Haendel n'en offrit pas moins au fidèle – et parfois caractériel – Senesino un rôle à la hauteur de son prestige et de ses qualités expressives sans égales. La première scène de Bertarido, couronnée par l'étreignant Dove sei, amato bene ?, est à cet égard l'une des plus simplement bouleversantes jamais imaginées par le caro sassone. Le contre-ténor Daniel Taylor n'y répond que par un timbre livide et une placidité rythmique indéfendable, que ne peuvent compenser quelques sursauts de vivacité dans les pages les plus virtuoses, où sa voix retrouve une certaine assise dans des aigus insolents, mais un rien forcés.

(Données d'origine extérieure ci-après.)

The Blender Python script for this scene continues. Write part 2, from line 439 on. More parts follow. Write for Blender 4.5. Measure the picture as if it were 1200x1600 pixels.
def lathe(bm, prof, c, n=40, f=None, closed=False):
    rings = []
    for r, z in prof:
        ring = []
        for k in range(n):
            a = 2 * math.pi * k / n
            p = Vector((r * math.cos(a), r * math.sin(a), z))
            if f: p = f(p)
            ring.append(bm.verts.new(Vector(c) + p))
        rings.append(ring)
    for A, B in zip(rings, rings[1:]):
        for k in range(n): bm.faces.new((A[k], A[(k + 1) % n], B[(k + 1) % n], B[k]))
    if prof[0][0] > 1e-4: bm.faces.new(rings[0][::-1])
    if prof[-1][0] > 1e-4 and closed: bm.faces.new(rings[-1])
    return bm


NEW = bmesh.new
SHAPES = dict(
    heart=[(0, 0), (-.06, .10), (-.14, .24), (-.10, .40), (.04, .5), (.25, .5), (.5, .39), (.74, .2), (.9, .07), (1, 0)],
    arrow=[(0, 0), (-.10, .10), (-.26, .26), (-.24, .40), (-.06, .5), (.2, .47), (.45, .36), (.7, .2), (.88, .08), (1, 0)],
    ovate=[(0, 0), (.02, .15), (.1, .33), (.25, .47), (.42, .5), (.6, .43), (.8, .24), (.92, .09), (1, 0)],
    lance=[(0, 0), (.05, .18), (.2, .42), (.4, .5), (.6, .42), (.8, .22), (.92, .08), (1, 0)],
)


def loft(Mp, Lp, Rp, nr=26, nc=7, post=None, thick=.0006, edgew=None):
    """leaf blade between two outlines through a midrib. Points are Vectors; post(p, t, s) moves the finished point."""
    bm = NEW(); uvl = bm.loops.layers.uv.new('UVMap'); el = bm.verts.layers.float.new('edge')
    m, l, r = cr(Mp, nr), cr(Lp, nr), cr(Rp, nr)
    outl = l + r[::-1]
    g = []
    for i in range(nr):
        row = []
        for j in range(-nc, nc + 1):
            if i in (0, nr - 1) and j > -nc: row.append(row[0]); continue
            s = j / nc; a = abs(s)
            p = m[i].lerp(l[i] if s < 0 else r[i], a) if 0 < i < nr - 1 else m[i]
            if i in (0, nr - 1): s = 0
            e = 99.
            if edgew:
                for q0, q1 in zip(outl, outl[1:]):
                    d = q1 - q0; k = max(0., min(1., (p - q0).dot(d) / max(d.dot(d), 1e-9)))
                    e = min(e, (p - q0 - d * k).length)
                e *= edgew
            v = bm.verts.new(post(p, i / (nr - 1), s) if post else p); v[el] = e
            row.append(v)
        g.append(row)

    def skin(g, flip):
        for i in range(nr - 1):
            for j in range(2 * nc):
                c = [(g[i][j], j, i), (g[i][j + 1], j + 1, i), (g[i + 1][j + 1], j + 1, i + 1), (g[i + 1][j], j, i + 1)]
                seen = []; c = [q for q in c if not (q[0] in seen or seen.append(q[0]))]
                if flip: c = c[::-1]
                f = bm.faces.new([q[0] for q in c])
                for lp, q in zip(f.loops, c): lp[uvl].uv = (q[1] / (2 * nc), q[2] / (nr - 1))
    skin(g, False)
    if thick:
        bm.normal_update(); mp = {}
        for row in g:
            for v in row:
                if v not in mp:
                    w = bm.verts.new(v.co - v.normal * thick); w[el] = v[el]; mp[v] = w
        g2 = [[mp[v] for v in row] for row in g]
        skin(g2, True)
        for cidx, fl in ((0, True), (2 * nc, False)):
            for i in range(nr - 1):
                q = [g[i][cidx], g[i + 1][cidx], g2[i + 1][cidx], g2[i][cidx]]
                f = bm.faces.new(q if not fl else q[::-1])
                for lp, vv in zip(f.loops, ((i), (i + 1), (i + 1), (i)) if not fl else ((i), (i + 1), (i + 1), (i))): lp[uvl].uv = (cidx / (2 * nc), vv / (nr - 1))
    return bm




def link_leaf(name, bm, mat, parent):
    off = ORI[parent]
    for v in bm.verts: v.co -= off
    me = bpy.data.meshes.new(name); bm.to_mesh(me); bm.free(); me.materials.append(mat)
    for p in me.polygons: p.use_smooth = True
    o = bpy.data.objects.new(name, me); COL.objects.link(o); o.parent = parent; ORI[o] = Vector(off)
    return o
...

Ses tentatives d'allègement au détour d'un ou deux récitatifs se révélant particulièrement infructueuses, Alan Ewing se contente de rugir le traître Garibaldo d'une voix tonitruante, quand le rôle exige davantage d'ambiguïtés et d'ironie perverse. Enfin, l'Eduige de Caitlin Hulcup et l'Unulfo d'Anne Burford se débattent comme elles peuvent dans des vocalités qui les condamnent à écraser des voix non sans qualités, mais insensibles aux courbes haendéliennes.
Il est vrai que la direction corsetée de Paul McCreesh, définitivement étranger au théâtre, interdit aux phrasés de s'épanouir, et pour tout dire de chanter. D'autant que l'effectif rachitique de ses Gabrieli Consort and Players agit comme une loupe sur la moindre défaillance – et nombreuses elles sont, dans l'acoustique de la cour des Hospices qui, de surcroît, ne pardonne rien.
L'astre éclatant de sensualité de Karina Gauvin, à contre-courant de ce Haendel sec et avare de couleurs, n'en aura donc eu que plus de mérite à briller sur une soirée à laquelle aura manqué, outre l'italianità indissociable de l'opera seria, même londonien, cette morbidezza crépusculaire qui est l'essence même de Rodelinda, jusque dans le sublime duo Io t'abraccio où, faute de Bertarido, la soprano québécoise aura dialogué avec les étoiles.